* Begin Recorded information *

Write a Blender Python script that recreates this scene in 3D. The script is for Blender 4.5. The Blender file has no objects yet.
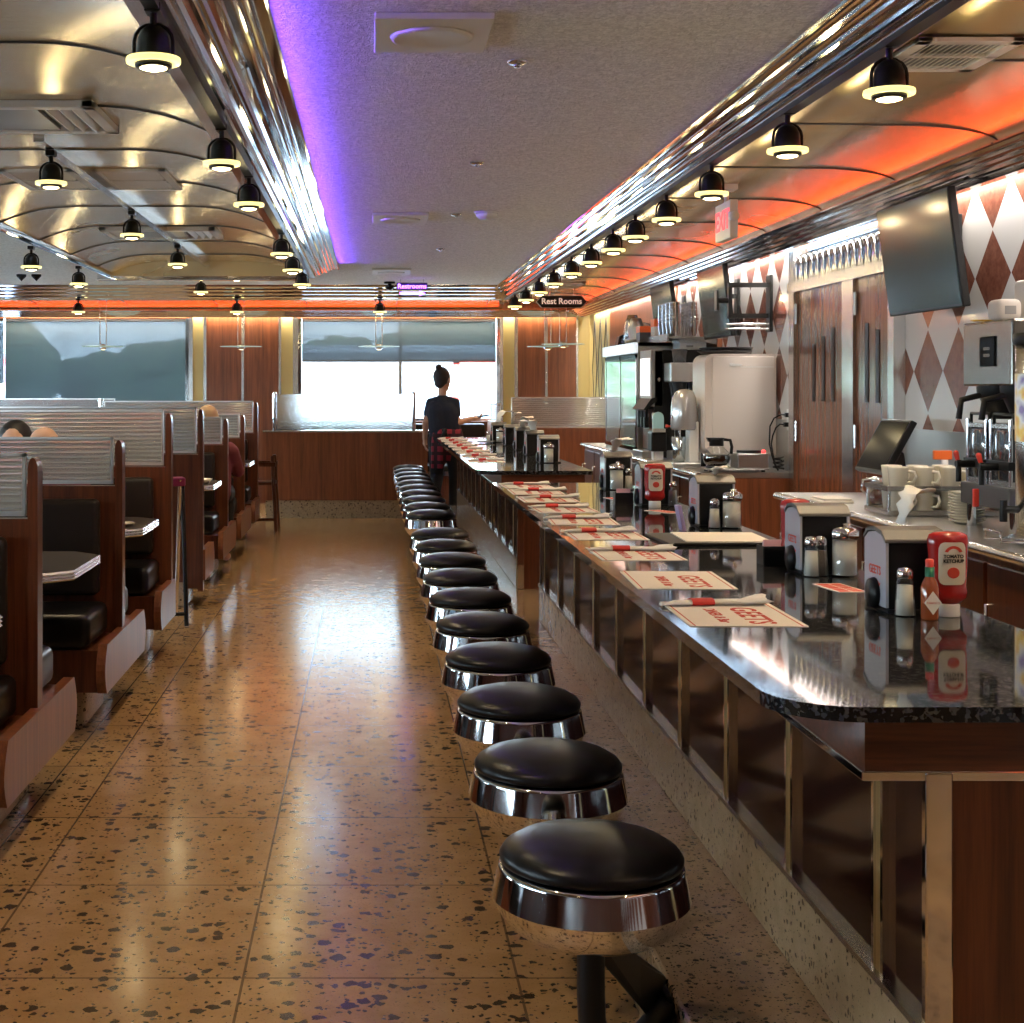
import bpy, bmesh, math, random
from mathutils import Vector, Matrix, Euler
random.seed(7)
S = bpy.context.scene
COL = S.collection
PI = math.pi
EYE = 1.36
ORD = ['first','second','third','fourth','fifth','sixth','seventh','eighth','ninth','tenth','eleventh','twelfth',
       'thirteenth','fourteenth','fifteenth','sixteenth','seventeenth','eighteenth','nineteenth','twentieth']

# ------------------------------------------------------------------ mesh builder
class MB:
    def __init__(s):
        s.v=[]; s.f=[]; s.m=[]; s.sm=[]
    def add(s, vs, fs, mi=0, smooth=False):
        o=len(s.v); s.v += [tuple(v) for v in vs]
        for f in fs:
            s.f.append(tuple(i+o for i in f)); s.m.append(mi); s.sm.append(smooth)
        return s
    def box(s, x0,x1,y0,y1,z0,z1, mi=0):
        vs=[(x0,y0,z0),(x1,y0,z0),(x1,y1,z0),(x0,y1,z0),(x0,y0,z1),(x1,y0,z1),(x1,y1,z1),(x0,y1,z1)]
        return s.add(vs,[(0,3,2,1),(4,5,6,7),(0,1,5,4),(1,2,6,5),(2,3,7,6),(3,0,4,7)],mi)
    def prism(s, poly, axis, a0, a1, mi=0, smooth=False):
        n=len(poly)
        def P(p,a):
            if axis=='x': return (a,p[0],p[1])
            if axis=='y': return (p[0],a,p[1])
            return (p[0],p[1],a)
        vs=[P(p,a0) for p in poly]+[P(p,a1) for p in poly]
        s.add(vs,[(i,(i+1)%n,n+(i+1)%n,n+i) for i in range(n)],mi,smooth)
        s.add(vs[:n],[tuple(range(n))[::-1]],mi); s.add(vs[n:],[tuple(range(n))],mi)
        return s
    def lathe(s, prof, n=32, c=(0,0,0), mi=0, smooth=True, axis='z'):
        vs=[];fs=[]
        for r,z in prof:
            for i in range(n):
                a=2*PI*i/n; x,y=r*math.cos(a),r*math.sin(a)
                if axis=='z': p=(c[0]+x,c[1]+y,c[2]+z)
                elif axis=='x': p=(c[0]+z,c[1]+x,c[2]+y)
                else: p=(c[0]+x,c[1]+z,c[2]+y)
                vs.append(p)
        k=len(prof)
        for j in range(k-1):
            for i in range(n):
                fs.append((j*n+i,j*n+(i+1)%n,(j+1)*n+(i+1)%n,(j+1)*n+i))
        s.add(vs,fs,mi,smooth)
        if prof[0][0]>1e-5: s.add(vs[:n],[tuple(range(n))[::-1]],mi)
        if prof[-1][0]>1e-5: s.add(vs[-n:],[tuple(range(n))],mi)
        return s
    def cyl(s,p0,p1,r0,r1=None,n=16,mi=0,smooth=True):
        return s.tube([p0,p1],[r0,r0 if r1 is None else r1],n,mi,smooth)
    def tube(s, path, r, n=10, mi=0, smooth=True, sy=1.0):
        path=[Vector(p) for p in path]; k=len(path)
        rs=r if isinstance(r,(list,tuple)) else [r]*k
        vs=[];fs=[];up=None
        for i,p in enumerate(path):
            t=(path[min(i+1,k-1)]-path[max(i-1,0)]).normalized()
            if up is None:
                ref=Vector((0,0,1)) if abs(t.z)<.9 else Vector((0,1,0))
                up=(ref-t*ref.dot(t)).normalized()
            else: up=(up-t*up.dot(t)).normalized()
            sd=t.cross(up)
            for j in range(n):
                a=2*PI*j/n
                vs.append(p+up*math.cos(a)*rs[i]+sd*math.sin(a)*rs[i]*sy)
        for i in range(k-1):
            for j in range(n):
                fs.append((i*n+j,i*n+(j+1)%n,(i+1)*n+(j+1)%n,(i+1)*n+j))
        s.add(vs,fs,mi,smooth)
        s.add(vs[:n],[tuple(range(n))[::-1]],mi); s.add(vs[-n:],[tuple(range(n))],mi)
        return s
    def ball(s,c,r,nu=16,nv=10,mi=0,m=None):
        if not isinstance(r,(list,tuple)): r=(r,r,r)
        vs=[];fs=[]
        for j in range(1,nv):
            t=PI*j/nv
            for i in range(nu):
                a=2*PI*i/nu
                vs.append(Vector((r[0]*math.sin(t)*math.cos(a),r[1]*math.sin(t)*math.sin(a),r[2]*math.cos(t))))
        vs+= [Vector((0,0,r[2])),Vector((0,0,-r[2]))]
        if m is not None: vs=[m@v for v in vs]
        vs=[v+Vector(c) for v in vs]
        T=len(vs)-2;B=T+1
        for j in range(nv-2):
            for i in range(nu): fs.append((j*nu+i,(j+1)*nu+i,(j+1)*nu+(i+1)%nu,j*nu+(i+1)%nu))
        for i in range(nu):
            fs.append((T,i,(i+1)%nu)); fs.append((B,(nv-2)*nu+(i+1)%nu,(nv-2)*nu+i))
        return s.add(vs,fs,mi,True)
    def capsule(s,p0,p1,r0,r1,n=14,mi=0):
        p0=Vector(p0);p1=Vector(p1);t=(p1-p0).normalized()
        path=[];rs=[]
        for k in range(5,0,-1):
            a=PI/2*k/5.0
            path.append(p0-t*r0*math.sin(a)); rs.append(max(r0*math.cos(a),.0005))
        path+= [p0,p1]; rs+=[r0,r1]
        for k in range(1,6):
            a=PI/2*k/5.0
            path.append(p1+t*r1*math.sin(a)); rs.append(max(r1*math.cos(a),.0005))
        return s.tube(path,rs,n,mi)
    def xf(s, M, start=0):
        for i in range(start,len(s.v)): s.v[i]=tuple(M@Vector(s.v[i]))
        return s
    def mesh(s,name,mats,bevel=0,seg=2):
        me=bpy.data.meshes.new(name)
        me.from_pydata(s.v,[],s.f)
        for m in (mats if isinstance(mats,(list,tuple)) else [mats]): me.materials.append(m)
        for p,mi,sm in zip(me.polygons,s.m,s.sm): p.material_index=mi; p.use_smooth=sm
        bm=bmesh.new(); bm.from_mesh(me)
        bmesh.ops.recalc_face_normals(bm,faces=bm.faces)
        if bevel>0:
            es=[e for e in bm.edges if len(e.link_faces)==2 and e.calc_face_angle(0)>math.radians(50)]
            bmesh.ops.bevel(bm,geom=es,offset=bevel,segments=seg,affect='EDGES',profile=.5,clamp_overlap=True)
            if seg>2:
                for f in bm.faces: f.smooth=True
        bm.to_mesh(me); bm.free(); me.update()
        return me
    def build(s,name,mats,parent=None,bevel=0,seg=2,loc=None,rot=None):
        o=bpy.data.objects.new(name,s.mesh(name,mats,bevel,seg)); COL.objects.link(o)
        if parent: o.parent=parent
        if loc: o.location=loc
        if rot: o.rotation_euler=rot
        return o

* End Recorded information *

Exercise: Repeat the full listing above exactly, with no pictures in the copy.

Solution:
Write a Blender Python script that recreates this scene in 3D. The script is for Blender 4.5. The Blender file has no objects yet.
import bpy, bmesh, math, random
from mathutils import Vector, Matrix, Euler
random.seed(7)
S = bpy.context.scene
COL = S.collection
PI = math.pi
EYE = 1.36
ORD = ['first','second','third','fourth','fifth','sixth','seventh','eighth','ninth','tenth','eleventh','twelfth',
       'thirteenth','fourteenth','fifteenth','sixteenth','seventeenth','eighteenth','nineteenth','twentieth']

# ------------------------------------------------------------------ mesh builder
class MB:
    def __init__(s):
        s.v=[]; s.f=[]; s.m=[]; s.sm=[]
    def add(s, vs, fs, mi=0, smooth=False):
        o=len(s.v); s.v += [tuple(v) for v in vs]
        for f in fs:
            s.f.append(tuple(i+o for i in f)); s.m.append(mi); s.sm.append(smooth)
        return s
    def box(s, x0,x1,y0,y1,z0,z1, mi=0):
        vs=[(x0,y0,z0),(x1,y0,z0),(x1,y1,z0),(x0,y1,z0),(x0,y0,z1),(x1,y0,z1),(x1,y1,z1),(x0,y1,z1)]
        return s.add(vs,[(0,3,2,1),(4,5,6,7),(0,1,5,4),(1,2,6,5),(2,3,7,6),(3,0,4,7)],mi)
    def prism(s, poly, axis, a0, a1, mi=0, smooth=False):
        n=len(poly)
        def P(p,a):
            if axis=='x': return (a,p[0],p[1])
            if axis=='y': return (p[0],a,p[1])
            return (p[0],p[1],a)
        vs=[P(p,a0) for p in poly]+[P(p,a1) for p in poly]
        s.add(vs,[(i,(i+1)%n,n+(i+1)%n,n+i) for i in range(n)],mi,smooth)
        s.add(vs[:n],[tuple(range(n))[::-1]],mi); s.add(vs[n:],[tuple(range(n))],mi)
        return s
    def lathe(s, prof, n=32, c=(0,0,0), mi=0, smooth=True, axis='z'):
        vs=[];fs=[]
        for r,z in prof:
            for i in range(n):
                a=2*PI*i/n; x,y=r*math.cos(a),r*math.sin(a)
                if axis=='z': p=(c[0]+x,c[1]+y,c[2]+z)
                elif axis=='x': p=(c[0]+z,c[1]+x,c[2]+y)
                else: p=(c[0]+x,c[1]+z,c[2]+y)
                vs.append(p)
        k=len(prof)
        for j in range(k-1):
            for i in range(n):
                fs.append((j*n+i,j*n+(i+1)%n,(j+1)*n+(i+1)%n,(j+1)*n+i))
        s.add(vs,fs,mi,smooth)
        if prof[0][0]>1e-5: s.add(vs[:n],[tuple(range(n))[::-1]],mi)
        if prof[-1][0]>1e-5: s.add(vs[-n:],[tuple(range(n))],mi)
        return s
    def cyl(s,p0,p1,r0,r1=None,n=16,mi=0,smooth=True):
        return s.tube([p0,p1],[r0,r0 if r1 is None else r1],n,mi,smooth)
    def tube(s, path, r, n=10, mi=0, smooth=True, sy=1.0):
        path=[Vector(p) for p in path]; k=len(path)
        rs=r if isinstance(r,(list,tuple)) else [r]*k
        vs=[];fs=[];up=None
        for i,p in enumerate(path):
            t=(path[min(i+1,k-1)]-path[max(i-1,0)]).normalized()
            if up is None:
                ref=Vector((0,0,1)) if abs(t.z)<.9 else Vector((0,1,0))
                up=(ref-t*ref.dot(t)).normalized()
            else: up=(up-t*up.dot(t)).normalized()
            sd=t.cross(up)
            for j in range(n):
                a=2*PI*j/n
                vs.append(p+up*math.cos(a)*rs[i]+sd*math.sin(a)*rs[i]*sy)
        for i in range(k-1):
            for j in range(n):
                fs.append((i*n+j,i*n+(j+1)%n,(i+1)*n+(j+1)%n,(i+1)*n+j))
        s.add(vs,fs,mi,smooth)
        s.add(vs[:n],[tuple(range(n))[::-1]],mi); s.add(vs[-n:],[tuple(range(n))],mi)
        return s
    def ball(s,c,r,nu=16,nv=10,mi=0,m=None):
        if not isinstance(r,(list,tuple)): r=(r,r,r)
        vs=[];fs=[]
        for j in range(1,nv):
            t=PI*j/nv
            for i in range(nu):
                a=2*PI*i/nu
                vs.append(Vector((r[0]*math.sin(t)*math.cos(a),r[1]*math.sin(t)*math.sin(a),r[2]*math.cos(t))))
        vs+= [Vector((0,0,r[2])),Vector((0,0,-r[2]))]
        if m is not None: vs=[m@v for v in vs]
        vs=[v+Vector(c) for v in vs]
        T=len(vs)-2;B=T+1
        for j in range(nv-2):
            for i in range(nu): fs.append((j*nu+i,(j+1)*nu+i,(j+1)*nu+(i+1)%nu,j*nu+(i+1)%nu))
        for i in range(nu):
            fs.append((T,i,(i+1)%nu)); fs.append((B,(nv-2)*nu+(i+1)%nu,(nv-2)*nu+i))
        return s.add(vs,fs,mi,True)
    def capsule(s,p0,p1,r0,r1,n=14,mi=0):
        p0=Vector(p0);p1=Vector(p1);t=(p1-p0).normalized()
        path=[];rs=[]
        for k in range(5,0,-1):
            a=PI/2*k/5.0
            path.append(p0-t*r0*math.sin(a)); rs.append(max(r0*math.cos(a),.0005))
        path+= [p0,p1]; rs+=[r0,r1]
        for k in range(1,6):
            a=PI/2*k/5.0
            path.append(p1+t*r1*math.sin(a)); rs.append(max(r1*math.cos(a),.0005))
        return s.tube(path,rs,n,mi)
    def xf(s, M, start=0):
        for i in range(start,len(s.v)): s.v[i]=tuple(M@Vector(s.v[i]))
        return s
    def mesh(s,name,mats,bevel=0,seg=2):
        me=bpy.data.meshes.new(name)
        me.from_pydata(s.v,[],s.f)
        for m in (mats if isinstance(mats,(list,tuple)) else [mats]): me.materials.append(m)
        for p,mi,sm in zip(me.polygons,s.m,s.sm): p.material_index=mi; p.use_smooth=sm
        bm=bmesh.new(); bm.from_mesh(me)
        bmesh.ops.recalc_face_normals(bm,faces=bm.faces)
        if bevel>0:
            es=[e for e in bm.edges if len(e.link_faces)==2 and e.calc_face_angle(0)>math.radians(50)]
            bmesh.ops.bevel(bm,geom=es,offset=bevel,segments=seg,affect='EDGES',profile=.5,clamp_overlap=True)
            if seg>2:
                for f in bm.faces: f.smooth=True
        bm.to_mesh(me); bm.free(); me.update()
        return me
    def build(s,name,mats,parent=None,bevel=0,seg=2,loc=None,rot=None):
        o=bpy.data.objects.new(name,s.mesh(name,mats,bevel,seg)); COL.objects.link(o)
        if parent: o.parent=parent
        if loc: o.location=loc
        if rot: o.rotation_euler=rot
        return o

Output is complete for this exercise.